Lima lembra com carinho de sua passagem pelo Festival de Brasília de 1977, não por ter ganhado o Candango de melhor ator pelo filme “O Crime de Zé Bigorna”, de Anselmo Duarte, que considerou inferior à primeira adaptação do texto de Lauro César Muniz, feita para a Globo num Caso Especial em 1974. No dia da exibição, o ator decidiu não assistir ao filme ao lado de parte do elenco, do diretor e do produtor Oswaldo Massaini – ficou nas últimas fileiras da sala do cinema. “Estava lá naquele canto, meio no anonimato. Já tinha passado 20 minutos do filme e percebi que não estava gostando. Olhei para o lado e vi uma morena bem jeitosinha que não me reconheceu. Perguntei se estava gostando, ela disse que nem tanto. Não pensei duas vezes e a convidei para irmos a um lugar mais reservado, ela aceitou. Fomos para o Hotel Nacional, onde estava hospedado, e ficamos lá quase uma hora, tempo suficiente para voltarmos ao cinema e assistirmos ao final do filme. Anselmo Duarte perguntou na saída sobre o filme, disse tinha adorado, mas claro que me referia à morena e não ao filme”, conta Lima, rindo.

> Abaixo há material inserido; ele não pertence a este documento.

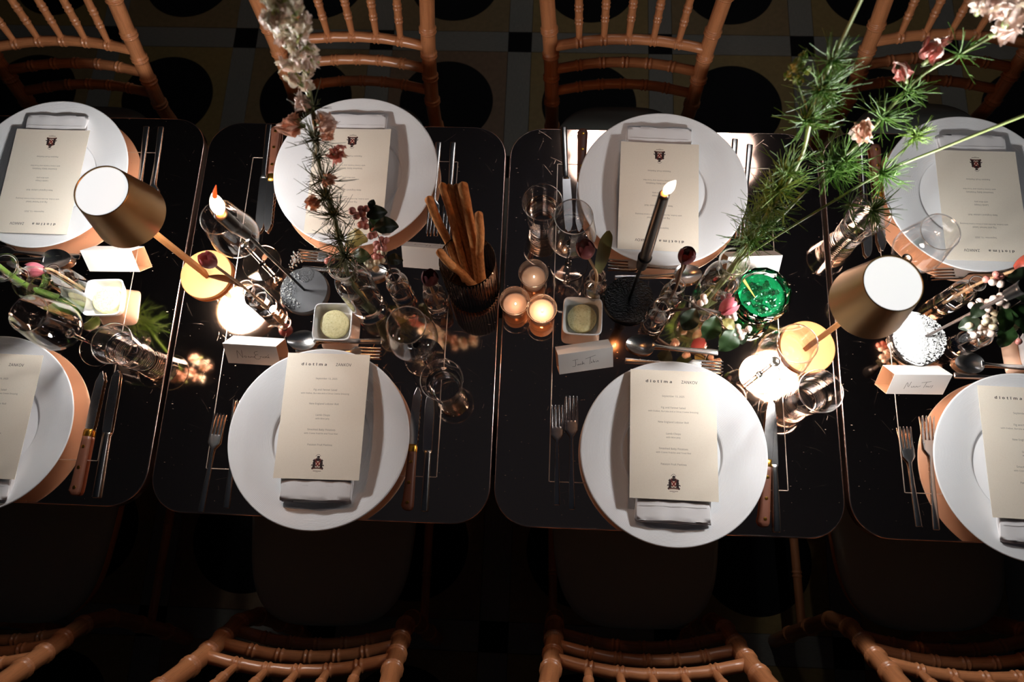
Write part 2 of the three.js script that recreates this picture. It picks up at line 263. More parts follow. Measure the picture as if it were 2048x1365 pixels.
copyOf(chair0, 'bamboo-style wooden chair cut off by the lower right corner of the picture', [0.794, 0, 0.155], Math.PI + 0.02);

// ---------- lamps ----------
function makeLamp(label, pos, turn, dx, dz) { // dx, dz: how far the shade stands off the foot's axis
  const t = thing('table_lamp', label, 'lamp', pos);
  part('base', lathe([[0, 0], [0.047, 0], [0.05, 0.0015], [0.05, 0.0085], [0.0485, 0.01], [0, 0.01]], 96), M.gold, t);
  const yb = 0.244, yt = 0.330, rb = 0.0585, rt = 0.0425, k = 0.75;
  const c = Math.cos(turn), s = Math.sin(turn), ring = (w, y) => { const q = (y - 0.009) / 0.24; return [[w, .0035], [w * .8, .0042], [-w * .8, .0042], [-w, .0035], [-w, -.0035], [-w * .8, -.0042], [w * .8, -.0042], [w, -.0035]].map(([x, z]) => [dx * k * q + x * c - z * s, y, dz * k * q + x * s + z * c]); };
  part('stem', loft([ring(.0098, .009), ring(.0095, .06), ring(.0088, .16), ring(.0082, .25)]), M.gold, t);
  const put = (m) => { m.position.set(dx * .85, 0, dz * .85); return m; };
  put(part('lamp_shade', lathe([[rb - 0.002, yb], [rb, yb], [rb + 0.0002, yb + 0.001], [rt + 0.0002, yt - 0.001], [rt, yt], [rt - 0.0015, yt], [rt - 0.002, yt - 0.003], [rt - 0.0022, yt - 0.006], [rb - 0.0024, yb + 0.002], [rb - 0.002, yb]], 128), M.shadeMetal, t));
  put(part('top_diffuser', lathe([[0, yt - 0.0012], [rt - 0.004, yt - 0.0012], [rt - 0.0018, yt - 0.002], [rt - 0.0018, yt - 0.005], [0, yt - 0.005]], 96), M.disc, t));
  put(part('under_diffuser', lathe([[0, yb + 0.006], [rb - 0.0035, yb + 0.006], [rb - 0.003, yb + 0.0085], [0, yb + 0.0085]], 96), M.discDown, t));
  const l = new THREE.PointLight(0xfffefc, LAMP_DOWN, 0, 2); l.position.set(dx * .85, yb - 0.003, dz * .85); l.shadow.radius = 1.4; l.castShadow = true; t.add(l);
const u = new THREE.RectAreaLight(0xfffefc, LAMP_UP, 0.074, 0.074); u.position.set(dx * .85, yt + 0.0006, dz * .85); u.rotation.x = Math.PI / 2; t.add(u);
}
makeLamp('left brass table lamp with glowing top, shading the far left plate', [-0.6517,0.75,-0.495], 0.95, -0.031, -0.014);
makeLamp('right brass table lamp with glowing top, beside the salt mound', [0.4846,0.75,-0.3861], -0.75, 0.012, -0.007);

// ---------- plates, napkins, menus ----------
const plateGeo = (() => {
  const p = [[0, 0.003], [0.056, 0.003], [0.058, 0], [0.064, 0], [0.066, 0.003], [0.09, 0.0065], [0.13, 0.0155], [0.158, 0.0238], [0.1618, 0.0258], [0.1626, 0.0272], [0.1618, 0.0284], [0.160, 0.0286]];
  for (let r = 0.1585; r > 0.0905; r -= 0.00048) p.push([r, 0.0112 + (r - 0.09) * 0.245 + 0.00013 * Math.sin(r / 0.00224 * Math.PI * 2)]);
  p.push([0.0892, 0.0108], [0.0882, 0.0098], [0.0872, 0.0072], [0.0862, 0.0066], [0.05, 0.0062], [0, 0.0062]);
  return lathe(p, 160);
})();
const menuTex = canvas(1024, 1536, (g, w, h) => {
  const r = rng(21); g.fillStyle = '#f1e7d6'; g.fillRect(0, 0, w, h);
  for (let i = 0; i < 26000; i++) { g.fillStyle = `rgba(${r() < .5 ? '255,250,238' : '176,160,132'},${.08 + r() * .12})`; g.fillRect(r() * w, r() * h, 2 + r() * 4, 1 + r() * 2); }
  const sp = (s, x, y, ls, f, al = 'center') => { g.font = f; let W = 0; for (const c of s) W += g.measureText(c).width + ls; let q = al === 'center' ? x - W / 2 : x; g.textAlign = 'left'; for (const c of s) { g.fillText(c, q, y); q += g.measureText(c).width + ls; } };
  g.fillStyle = '#17130f';
  g.save(); g.translate(182, 154); g.scale(1.3, 1); sp('diotīma', 0, 0, 13.5, 'bold 44px sans-serif', 'left'); g.restore();
  g.save(); g.translate(610, 154); sp('ZANKOV', 0, 0, 1, '50px sans-serif', 'left'); g.restore();
  g.fillStyle = '#8c8172'; const L = (s, y, z = 29) => sp(s, w / 2, y, 0.4, `${z}px sans-serif`);
  L('September 13, 2025', 326); L('Fig and Fennel Salad', 466, 31); L('with Endive, Burrata and a Citrus Creme Dressing', 510, 26); L('New England Lobster Roll', 640, 31); L('Lamb Chops', 778, 31); L('with Mint Jelly', 820, 26); L('Smashed Baby Potatoes', 956, 31); L('with Creme Fraiche and Trout Roe', 1000, 26); L('Passion Fruit Pavlova', 1138, 31);
  // the crest: shield with a red saltire, dark supporters, helm and scroll
  g.save(); g.translate(w / 2, 1345); g.lineJoin = 'round';
  g.fillStyle = '#5c1f1a'; g.beginPath(); g.moveTo(0, -58); g.bezierCurveTo(40, -62, 46, -30, 34, -24); g.lineTo(34, 30); g.lineTo(0, 50); g.lineTo(-34, 30); g.lineTo(-34, -24); g.bezierCurveTo(-46, -30, -40, -62, 0, -58); g.fill();
  g.fillStyle = '#241110'; for (const s of [-1, 1]) { g.save(); g.scale(s, 1); g.beginPath(); g.moveTo(26, 54); g.bezierCurveTo(34, 40, 24, 20, 30, 2); g.bezierCurveTo(34, -16, 30, -26, 40, -38); g.lineTo(46, -52); g.lineTo(51, -40); g.bezierCurveTo(66, -36, 64, -24, 54, -22); g.bezierCurveTo(62, -4, 62, 8, 56, 20); g.bezierCurveTo(76, 10, 84, 30, 70, 44); g.bezierCurveTo(76, 30, 66, 24, 58, 34); g.lineTo(64, 54); g.closePath(); g.fill(); g.restore(); }
  g.fillStyle = '#d9c3ac'; g.beginPath(); g.moveTo(-25, -22); g.lineTo(25, -22); g.lineTo(25, 10); g.quadraticCurveTo(20, 34, 0, 44); g.quadraticCurveTo(-20, 34, -25, 10); g.closePath(); g.fill(); g.save(); g.clip(); g.strokeStyle = '#9c2a22'; g.lineWidth = 15; g.beginPath(); g.moveTo(-30, -30); g.lineTo(26, 44); g.moveTo(30, -30); g.lineTo(-26, 44); g.stroke(); g.restore(); g.lineWidth = 4; g.strokeStyle = '#2a1110'; g.stroke();
  g.fillStyle = '#241110'; g.beginPath(); g.moveTo(-18, -26); g.quadraticCurveTo(-24, -56, 0, -62); g.quadraticCurveTo(24, -56, 18, -26); g.fill(); g.beginPath(); g.moveTo(-20, -62); g.quadraticCurveTo(-10, -92, 4, -84); g.quadraticCurveTo(24, -84, 18, -62); g.fill(); g.lineWidth = 3.5; g.strokeStyle = '#241110'; g.beginPath(); g.moveTo(-32, -80); g.quadraticCurveTo(-4, -116, 14, -96); g.lineTo(28, -84); g.stroke();
  g.fillStyle = '#3a1614'; g.beginPath(); g.moveTo(-74, 56); g.quadraticCurveTo(0, 44, 74, 56); g.lineTo(66, 76); g.quadraticCurveTo(0, 62, -66, 76); g.fill(); g.fillStyle = '#b98f78'; for (let k = -5; k <= 5; k++) g.fillRect(k * 10 - 3, 57 + Math.abs(k) * .9, 5, 8);
  g.fillStyle = '#5a3a30'; for (let k = -48; k < 48; k += 7.5) g.fillRect(k, 90, 5, 8); g.fillStyle = '#9a8a7a'; for (let k = -14; k < 14; k += 6) g.fillRect(k, 104, 3.5, 5);
  g.restore();
});
M.menu = std([1, 1, 1], 0.8, { map: menuTex });
M.menuBack = std([0.74, 0.68, 0.58], 0.85);
const menuGeo = (() => { const g = new THREE.BoxGeometry(0.151, 0.0007, 0.2265, 8, 1, 12); const p = g.attributes.position; for (let i = 0; i < p.count; i++) { const x = p.getX(i) / 0.0755, z = p.getZ(i) / 0.113; p.setY(i, p.getY(i) + 0.0012 * x * x * (0.4 + 0.6 * z) + 0.0008 * z * z); } g.computeVertexNormals(); return g; })();
const menuMats = [M.menuBack, M.menuBack, M.menu, M.menuBack, M.menuBack, M.menuBack];
function napkinGeo(seed, w = 0.1215) {
  const r = rng(seed), gs = [];
  for (let k = 0; k < 3; k++) { // three folded layers, softly uneven at the free end
    const y0 = k * 0.0042, x0 = (r() - .5) * 0.004, L = [0.206, 0.209, 0.2][k] + (r() - .5) * 0.006, ph = r() * 6, rings = [];
    for (let j = 0; j <= 26; j++) {
      const z = -L / 2 + L * j / 26, e = Math.max(0, (j - 16) / 10), wob = 0.0011 * e * Math.sin(ph + j * .3), yy = y0 + wob, hw = w / 2 + 0.0008 * Math.sin(j * 0.9 + ph), th = 0.004;
      const pr = []; for (let i = 0; i < 12; i++) { const f = i / 11 * 2 - 1; pr.push([x0 + f * hw, yy + th + 0.0009 * e * Math.sin(f * 9 + ph) + (Math.abs(f) > .95 ? -0.0008 : 0), z + 0.0012 * e * Math.sin(f * 5 + ph)]); }
      pr.push([x0 + hw + 0.0016, yy + th / 2, z]); for (let i = 11; i >= 0; i--) { const f = i / 11 * 2 - 1; pr.push([x0 + f * hw, yy, z]); } pr.push([x0 - hw - 0.0016, yy + th / 2, z]);
      rings.push(pr.reverse());
    }
    gs.push(loft(rings));
  }
  return gs;
}
function napkin(label, pos, turn, seed) {
  const t = thing('folded_napkin', label, 'napkin', pos, turn, null), gs = napkinGeo(seed);
  gs.forEach(g => part('linen_fold', g, M.linen, t));
  const st = []; for (let i = 0; i < 44; i++) st.push(box(0.0013, 0.0006, 0.0007, -0.0565 + i * 0.0026, 0.0125, 0.0765));
  tag(part('hem_stitches', merge(st), M.linenStitch, t), null, null, null, 'stuff');
  return t;
}
const seats = [ // plate centre, menu corners of its printed side (left top, right top, left bottom), where
  [[-0.3781,0.777,-0.7144], [-0.319,0.782,-0.5771], [-0.4592,0.782,-0.5764], [-0.3165,0.782,-0.7996], 'under the tall blossom stem'],
  [[0.2223,0.777,-0.6926], [0.2866,0.782,-0.5582], [0.1432,0.782,-0.5623], [0.2842,0.782,-0.7777], 'behind the burning tall taper'],
  [[-0.9972,0.777,-0.6949], [-0.9139,0.782,-0.5587], [-1.0697,0.782,-0.5597], [-0.9278,0.782,-0.7848], 'beyond the left lamp'],
  [[0.8048,0.777,-0.6978], [0.8839,0.782,-0.5593], [0.7454,0.782,-0.5603], [0.8863,0.782,-0.7734], 'beyond the right lamp'],
  [[-0.3924,0.777,-0.1858], [-0.4635,0.782,-0.336], [-0.3139,0.782,-0.3371], [-0.4596,0.782,-0.1115], 'right of the single fork'],
  [[0.2344,0.777,-0.1832], [0.1622,0.782,-0.3259], [0.3069,0.782,-0.3243], [0.1599,0.782,-0.102], 'right of the fork pair'],
  [[-1.005,0.777,-0.1908], [-1.0774,0.782,-0.3167], [-0.9216,0.782,-0.3151], [-1.0677,0.782,-0.0937], 'cut by the left edge, near side'],
  [[0.8408,0.777,-0.1817], [0.7697,0.782,-0.3155], [0.9069,0.782,-0.3131], [0.7688,0.782,-0.0943], 'cut by the right edge, near side'],
];
let plate0 = null;
seats.forEach(([c, a, b, d, where], i) => {
  const pos = [c[0], T, c[2]], lb = `white plate with fine concentric ridges ${where}`;
  if (!plate0) plate0 = solo('dinner_plate', plateGeo, M.porcelain, lb, 'plate', pos, 0, null); else copyOf(plate0, lb, pos);
  const turn = Math.atan2(-(b[2] - a[2]), b[0] - a[0]);
  const dn = V(d).sub(V(a)).normalize(), mid = V(b).add(V(d)).multiplyScalar(0.5);
  solo('menu_card', menuGeo, menuMats, `cream printed menu card lying on the plate ${where}`, 'menu', [mid.x, T + 0.0346, mid.z], turn);
  const nk = mid.clone().addScaledVector(dn, 0.0475);
  napkin(`folded white linen napkin under the menu ${where}`, [nk.x, T + 0.0206, nk.z], turn, 30 + i);
});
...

O ator só viria o filme inteiro num festival de cinema na Alemanha logo depois e, mesmo tendo sido elogiado na prestigiada revista Der Spiegel, que comparou seu trabalho aos personagens de Charles Chaplin, não se deixou seduzir e, em uma entrevista, falou que não gostou do seu desempenho nem do filme.

Mesmo colecionando indisposições com os cineastas que o dirigiram por causa das declarações negativas que o ator faria aos filmes, Lima Duarte nunca deixou de receber convites deles. Alan Fresnot, que o dirigiu em “Lua Cheia”, o convidaria anos depois para fazer outro filme dele, “Família Vende Tudo”, mesmo o ator tendo feito ressalvas ao trabalho anterior. “Os atores devem defender seus personagens com unhas e dentes e cabe ao diretor estimular essa entrega incondicional”, diz Lima Duarte.

O diretor Guilherme Weber não se cansa de dizer que Lima é seu ator preferido. Mesmo sabendo dessa relação complicada dele com os cineastas, não se intimidou quando decidiu chamá-lo para fazer o papel principal do seu filme “Deserto”, sobre uma trupe de atores errantes que chegam a um lugarejo para se apresentar para seus moradores. “Eu cresci o admirando e não tinha outra opção para o papel. É um ator que une o erudito e o popular como poucos e seu amor pelo ofício é admirável”.

Lima Duarte disse que adorou trabalhar com Weber e considera o filme uma homenagem à arte de representar e ao diretor Fellini.

O ator, que se consagrou popularmente na TV a partir de 1950, começou um ano antes a fazer cinema. Sua estreia se deu no filme “Quase no Céu”, dirigido por Oduvaldo Vianna, que aproveitou o elenco da rádio Tupi. Ao todo, Lima fez 39 filmes contando com dois que entrarão em cartaz – além de “Deserto”, a comédia “O Crime da Cabra”, de Ariane Porto e Teresa Aguiar -, e foi chamado para mais dois filmes, um sobre a Operação Lava Jato, de uma produtora em Curitiba, e o outro sobre a vida do compositor Carlos Gomes, que será rodado em 2017 e dirigido por Ariane Porto. “Tive o privilégio de trabalhar em três filmes com Lima Duarte: no que dirigi sozinha, o infantojuvenil A Ilha do Terrível Rapaterra; fui atriz e roteirista em Topografia de Um Desnudo, em que ele fez um mendigo; e agora nessa comédia despretensiosa O Crime da Cabra”, conta Ariane. “O talento de Lima todo mundo já conhece, mas talvez o que as pessoas não saibam é que esse talento vem de uma alma generosa, amorosa, que transforma tudo e todos ao redor.” As informações são do jornal O Estado de S. Paulo.